Extracted data entries:

===============

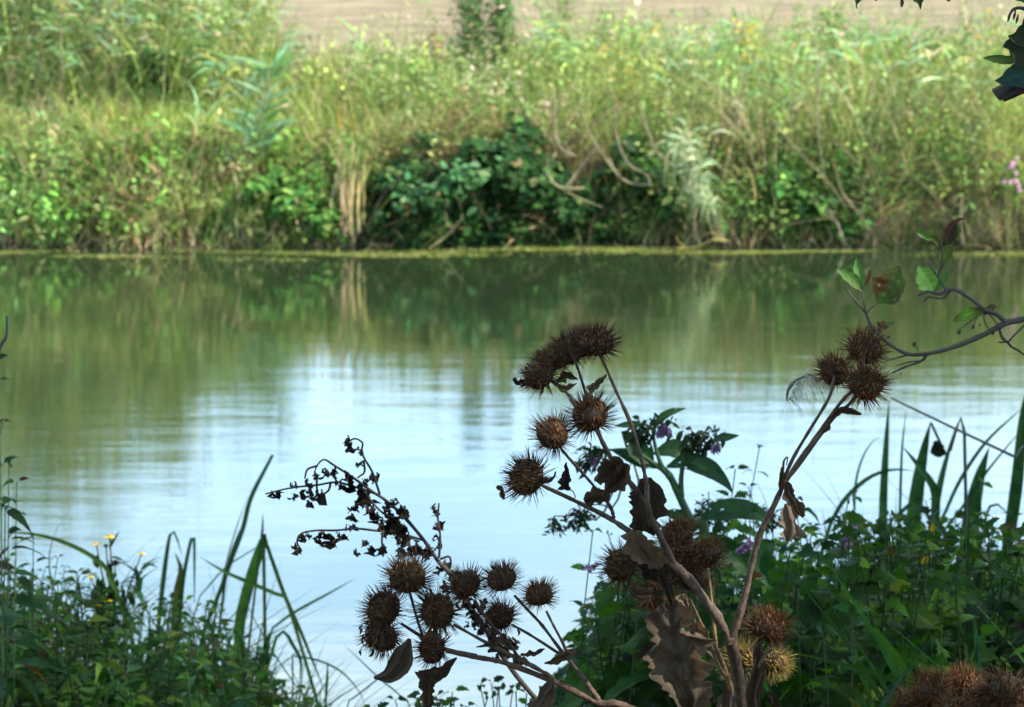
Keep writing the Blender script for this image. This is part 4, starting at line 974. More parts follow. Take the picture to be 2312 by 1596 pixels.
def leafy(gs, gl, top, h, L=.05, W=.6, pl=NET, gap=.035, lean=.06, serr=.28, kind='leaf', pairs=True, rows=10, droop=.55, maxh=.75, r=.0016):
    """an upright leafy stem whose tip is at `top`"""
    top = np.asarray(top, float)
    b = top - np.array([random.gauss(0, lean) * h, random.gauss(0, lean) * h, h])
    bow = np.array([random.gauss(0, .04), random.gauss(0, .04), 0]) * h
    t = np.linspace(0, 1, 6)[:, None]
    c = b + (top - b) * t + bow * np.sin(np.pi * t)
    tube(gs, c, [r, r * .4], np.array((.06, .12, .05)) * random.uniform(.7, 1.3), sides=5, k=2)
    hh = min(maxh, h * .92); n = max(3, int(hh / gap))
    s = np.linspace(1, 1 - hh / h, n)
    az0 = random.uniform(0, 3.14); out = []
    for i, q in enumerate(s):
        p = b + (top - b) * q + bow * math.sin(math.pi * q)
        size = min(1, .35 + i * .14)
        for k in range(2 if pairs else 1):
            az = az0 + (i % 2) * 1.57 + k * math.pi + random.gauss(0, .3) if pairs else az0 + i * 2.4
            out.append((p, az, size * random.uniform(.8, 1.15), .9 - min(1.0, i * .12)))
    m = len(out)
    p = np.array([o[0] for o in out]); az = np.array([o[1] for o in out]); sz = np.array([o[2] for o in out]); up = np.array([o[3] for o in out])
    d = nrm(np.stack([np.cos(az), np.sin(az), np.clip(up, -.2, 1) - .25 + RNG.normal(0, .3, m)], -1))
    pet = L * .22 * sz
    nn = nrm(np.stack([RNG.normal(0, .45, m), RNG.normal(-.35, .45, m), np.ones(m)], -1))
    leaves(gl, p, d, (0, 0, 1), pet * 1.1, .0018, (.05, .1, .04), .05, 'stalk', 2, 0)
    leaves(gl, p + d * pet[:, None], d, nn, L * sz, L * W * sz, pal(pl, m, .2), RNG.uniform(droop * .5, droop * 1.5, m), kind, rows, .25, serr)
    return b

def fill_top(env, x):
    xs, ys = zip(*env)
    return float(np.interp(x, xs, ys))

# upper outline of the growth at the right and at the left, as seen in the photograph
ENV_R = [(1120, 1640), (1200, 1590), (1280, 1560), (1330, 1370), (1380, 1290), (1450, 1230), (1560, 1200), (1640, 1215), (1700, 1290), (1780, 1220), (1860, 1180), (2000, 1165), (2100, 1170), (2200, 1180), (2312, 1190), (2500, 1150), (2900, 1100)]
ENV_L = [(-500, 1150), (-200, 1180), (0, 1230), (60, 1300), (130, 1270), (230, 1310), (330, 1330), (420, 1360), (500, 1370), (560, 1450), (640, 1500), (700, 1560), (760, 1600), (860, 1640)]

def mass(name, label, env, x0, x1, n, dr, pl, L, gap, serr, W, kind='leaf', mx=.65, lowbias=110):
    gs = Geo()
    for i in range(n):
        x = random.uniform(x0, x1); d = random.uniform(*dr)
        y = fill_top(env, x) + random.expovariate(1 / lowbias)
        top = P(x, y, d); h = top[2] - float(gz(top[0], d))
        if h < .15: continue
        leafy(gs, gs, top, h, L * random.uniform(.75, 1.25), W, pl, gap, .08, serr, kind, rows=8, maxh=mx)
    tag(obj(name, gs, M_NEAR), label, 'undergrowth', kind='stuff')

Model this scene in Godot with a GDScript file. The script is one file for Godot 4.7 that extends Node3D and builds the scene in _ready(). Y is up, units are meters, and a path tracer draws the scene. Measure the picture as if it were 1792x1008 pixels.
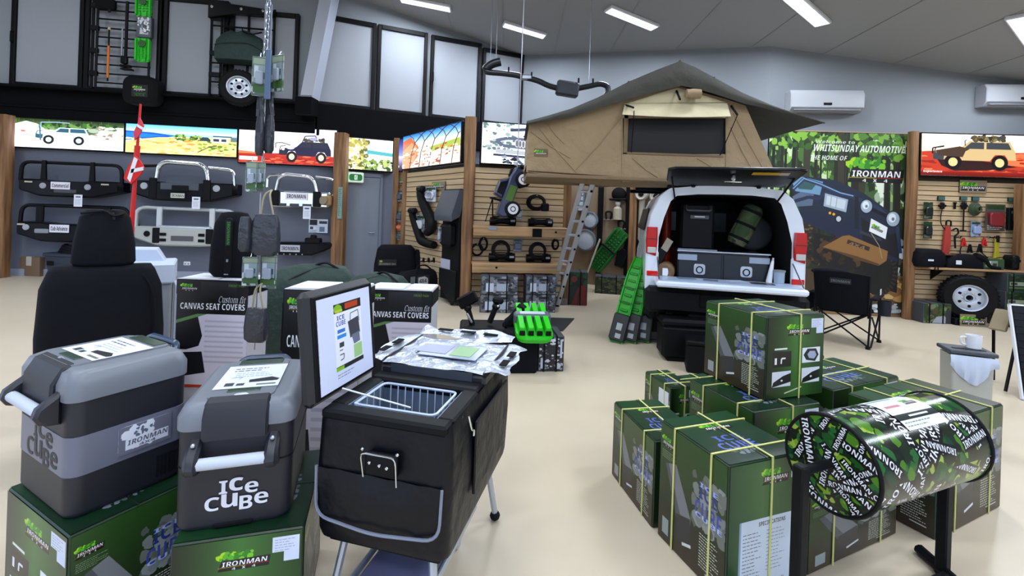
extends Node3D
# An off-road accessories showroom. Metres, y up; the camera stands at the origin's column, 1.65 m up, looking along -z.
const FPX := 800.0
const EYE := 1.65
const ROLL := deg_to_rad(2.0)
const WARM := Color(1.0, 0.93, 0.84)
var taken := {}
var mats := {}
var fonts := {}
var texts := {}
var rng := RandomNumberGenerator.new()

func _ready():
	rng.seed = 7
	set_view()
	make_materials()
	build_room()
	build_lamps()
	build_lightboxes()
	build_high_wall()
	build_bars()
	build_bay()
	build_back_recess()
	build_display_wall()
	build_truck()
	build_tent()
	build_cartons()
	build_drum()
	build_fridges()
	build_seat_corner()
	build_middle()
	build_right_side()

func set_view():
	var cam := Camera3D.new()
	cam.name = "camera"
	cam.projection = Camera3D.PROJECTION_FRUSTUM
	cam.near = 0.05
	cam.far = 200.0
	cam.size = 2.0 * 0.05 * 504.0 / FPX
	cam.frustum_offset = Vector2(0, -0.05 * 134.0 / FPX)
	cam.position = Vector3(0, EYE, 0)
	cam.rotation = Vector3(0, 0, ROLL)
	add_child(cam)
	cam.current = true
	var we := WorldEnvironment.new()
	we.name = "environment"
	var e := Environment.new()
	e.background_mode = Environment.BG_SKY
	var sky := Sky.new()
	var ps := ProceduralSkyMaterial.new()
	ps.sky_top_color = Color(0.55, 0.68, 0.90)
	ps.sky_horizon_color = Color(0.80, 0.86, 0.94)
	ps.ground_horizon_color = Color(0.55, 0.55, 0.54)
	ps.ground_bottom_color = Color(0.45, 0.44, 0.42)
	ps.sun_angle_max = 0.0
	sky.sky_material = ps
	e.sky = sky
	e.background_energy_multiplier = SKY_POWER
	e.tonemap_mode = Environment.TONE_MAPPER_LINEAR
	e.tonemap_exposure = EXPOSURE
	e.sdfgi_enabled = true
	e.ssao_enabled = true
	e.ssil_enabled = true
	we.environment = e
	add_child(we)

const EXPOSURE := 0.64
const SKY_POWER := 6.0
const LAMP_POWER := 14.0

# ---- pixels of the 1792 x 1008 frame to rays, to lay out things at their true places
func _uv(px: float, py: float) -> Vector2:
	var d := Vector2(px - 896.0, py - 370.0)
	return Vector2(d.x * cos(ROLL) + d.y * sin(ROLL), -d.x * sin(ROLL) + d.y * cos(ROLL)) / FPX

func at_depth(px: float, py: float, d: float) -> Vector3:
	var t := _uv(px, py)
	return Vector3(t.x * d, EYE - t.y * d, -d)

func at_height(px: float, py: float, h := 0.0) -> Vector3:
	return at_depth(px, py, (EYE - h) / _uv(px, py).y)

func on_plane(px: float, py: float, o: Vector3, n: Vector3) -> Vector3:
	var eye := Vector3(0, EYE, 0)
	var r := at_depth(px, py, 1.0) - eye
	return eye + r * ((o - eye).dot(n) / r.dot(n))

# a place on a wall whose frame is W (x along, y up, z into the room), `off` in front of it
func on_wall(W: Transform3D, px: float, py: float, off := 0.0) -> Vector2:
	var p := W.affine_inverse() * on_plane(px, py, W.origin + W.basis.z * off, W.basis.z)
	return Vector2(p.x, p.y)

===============

Required task: Your task is to set down the records shown above exactly, minus any pictures.

Solved problem:
Keep writing the Blender script for this image. This is part 4, starting at line 974. More parts follow. Take the picture to be 2312 by 1596 pixels.
def leafy(gs, gl, top, h, L=.05, W=.6, pl=NET, gap=.035, lean=.06, serr=.28, kind='leaf', pairs=True, rows=10, droop=.55, maxh=.75, r=.0016):
    """an upright leafy stem whose tip is at `top`"""
    top = np.asarray(top, float)
    b = top - np.array([random.gauss(0, lean) * h, random.gauss(0, lean) * h, h])
    bow = np.array([random.gauss(0, .04), random.gauss(0, .04), 0]) * h
    t = np.linspace(0, 1, 6)[:, None]
    c = b + (top - b) * t + bow * np.sin(np.pi * t)
    tube(gs, c, [r, r * .4], np.array((.06, .12, .05)) * random.uniform(.7, 1.3), sides=5, k=2)
    hh = min(maxh, h * .92); n = max(3, int(hh / gap))
    s = np.linspace(1, 1 - hh / h, n)
    az0 = random.uniform(0, 3.14); out = []
    for i, q in enumerate(s):
        p = b + (top - b) * q + bow * math.sin(math.pi * q)
        size = min(1, .35 + i * .14)
        for k in range(2 if pairs else 1):
            az = az0 + (i % 2) * 1.57 + k * math.pi + random.gauss(0, .3) if pairs else az0 + i * 2.4
            out.append((p, az, size * random.uniform(.8, 1.15), .9 - min(1.0, i * .12)))
    m = len(out)
    p = np.array([o[0] for o in out]); az = np.array([o[1] for o in out]); sz = np.array([o[2] for o in out]); up = np.array([o[3] for o in out])
    d = nrm(np.stack([np.cos(az), np.sin(az), np.clip(up, -.2, 1) - .25 + RNG.normal(0, .3, m)], -1))
    pet = L * .22 * sz
    nn = nrm(np.stack([RNG.normal(0, .45, m), RNG.normal(-.35, .45, m), np.ones(m)], -1))
    leaves(gl, p, d, (0, 0, 1), pet * 1.1, .0018, (.05, .1, .04), .05, 'stalk', 2, 0)
    leaves(gl, p + d * pet[:, None], d, nn, L * sz, L * W * sz, pal(pl, m, .2), RNG.uniform(droop * .5, droop * 1.5, m), kind, rows, .25, serr)
    return b

def fill_top(env, x):
    xs, ys = zip(*env)
    return float(np.interp(x, xs, ys))

# upper outline of the growth at the right and at the left, as seen in the photograph
ENV_R = [(1120, 1640), (1200, 1590), (1280, 1560), (1330, 1370), (1380, 1290), (1450, 1230), (1560, 1200), (1640, 1215), (1700, 1290), (1780, 1220), (1860, 1180), (2000, 1165), (2100, 1170), (2200, 1180), (2312, 1190), (2500, 1150), (2900, 1100)]
ENV_L = [(-500, 1150), (-200, 1180), (0, 1230), (60, 1300), (130, 1270), (230, 1310), (330, 1330), (420, 1360), (500, 1370), (560, 1450), (640, 1500), (700, 1560), (760, 1600), (860, 1640)]

def mass(name, label, env, x0, x1, n, dr, pl, L, gap, serr, W, kind='leaf', mx=.65, lowbias=110):
    gs = Geo()
    for i in range(n):
        x = random.uniform(x0, x1); d = random.uniform(*dr)
        y = fill_top(env, x) + random.expovariate(1 / lowbias)
        top = P(x, y, d); h = top[2] - float(gz(top[0], d))
        if h < .15: continue
        leafy(gs, gs, top, h, L * random.uniform(.75, 1.25), W, pl, gap, .08, serr, kind, rows=8, maxh=mx)
    tag(obj(name, gs, M_NEAR), label, 'undergrowth', kind='stuff')

Model this scene in Godot with a GDScript file. The script is one file for Godot 4.7 that extends Node3D and builds the scene in _ready(). Y is up, units are meters, and a path tracer draws the scene. Measure the picture as if it were 1792x1008 pixels.
extends Node3D
# An off-road accessories showroom. Metres, y up; the camera stands at the origin's column, 1.65 m up, looking along -z.
const FPX := 800.0
const EYE := 1.65
const ROLL := deg_to_rad(2.0)
const WARM := Color(1.0, 0.93, 0.84)
var taken := {}
var mats := {}
var fonts := {}
var texts := {}
var rng := RandomNumberGenerator.new()

func _ready():
	rng.seed = 7
	set_view()
	make_materials()
	build_room()
	build_lamps()
	build_lightboxes()
	build_high_wall()
	build_bars()
	build_bay()
	build_back_recess()
	build_display_wall()
	build_truck()
	build_tent()
	build_cartons()
	build_drum()
	build_fridges()
	build_seat_corner()
	build_middle()
	build_right_side()

func set_view():
	var cam := Camera3D.new()
	cam.name = "camera"
	cam.projection = Camera3D.PROJECTION_FRUSTUM
	cam.near = 0.05
	cam.far = 200.0
	cam.size = 2.0 * 0.05 * 504.0 / FPX
	cam.frustum_offset = Vector2(0, -0.05 * 134.0 / FPX)
	cam.position = Vector3(0, EYE, 0)
	cam.rotation = Vector3(0, 0, ROLL)
	add_child(cam)
	cam.current = true
	var we := WorldEnvironment.new()
	we.name = "environment"
	var e := Environment.new()
	e.background_mode = Environment.BG_SKY
	var sky := Sky.new()
	var ps := ProceduralSkyMaterial.new()
	ps.sky_top_color = Color(0.55, 0.68, 0.90)
	ps.sky_horizon_color = Color(0.80, 0.86, 0.94)
	ps.ground_horizon_color = Color(0.55, 0.55, 0.54)
	ps.ground_bottom_color = Color(0.45, 0.44, 0.42)
	ps.sun_angle_max = 0.0
	sky.sky_material = ps
	e.sky = sky
	e.background_energy_multiplier = SKY_POWER
	e.tonemap_mode = Environment.TONE_MAPPER_LINEAR
	e.tonemap_exposure = EXPOSURE
	e.sdfgi_enabled = true
	e.ssao_enabled = true
	e.ssil_enabled = true
	we.environment = e
	add_child(we)

const EXPOSURE := 0.64
const SKY_POWER := 6.0
const LAMP_POWER := 14.0

# ---- pixels of the 1792 x 1008 frame to rays, to lay out things at their true places
func _uv(px: float, py: float) -> Vector2:
	var d := Vector2(px - 896.0, py - 370.0)
	return Vector2(d.x * cos(ROLL) + d.y * sin(ROLL), -d.x * sin(ROLL) + d.y * cos(ROLL)) / FPX

func at_depth(px: float, py: float, d: float) -> Vector3:
	var t := _uv(px, py)
	return Vector3(t.x * d, EYE - t.y * d, -d)

func at_height(px: float, py: float, h := 0.0) -> Vector3:
	return at_depth(px, py, (EYE - h) / _uv(px, py).y)

func on_plane(px: float, py: float, o: Vector3, n: Vector3) -> Vector3:
	var eye := Vector3(0, EYE, 0)
	var r := at_depth(px, py, 1.0) - eye
	return eye + r * ((o - eye).dot(n) / r.dot(n))

# a place on a wall whose frame is W (x along, y up, z into the room), `off` in front of it
func on_wall(W: Transform3D, px: float, py: float, off := 0.0) -> Vector2:
	var p := W.affine_inverse() * on_plane(px, py, W.origin + W.basis.z * off, W.basis.z)
	return Vector2(p.x, p.y)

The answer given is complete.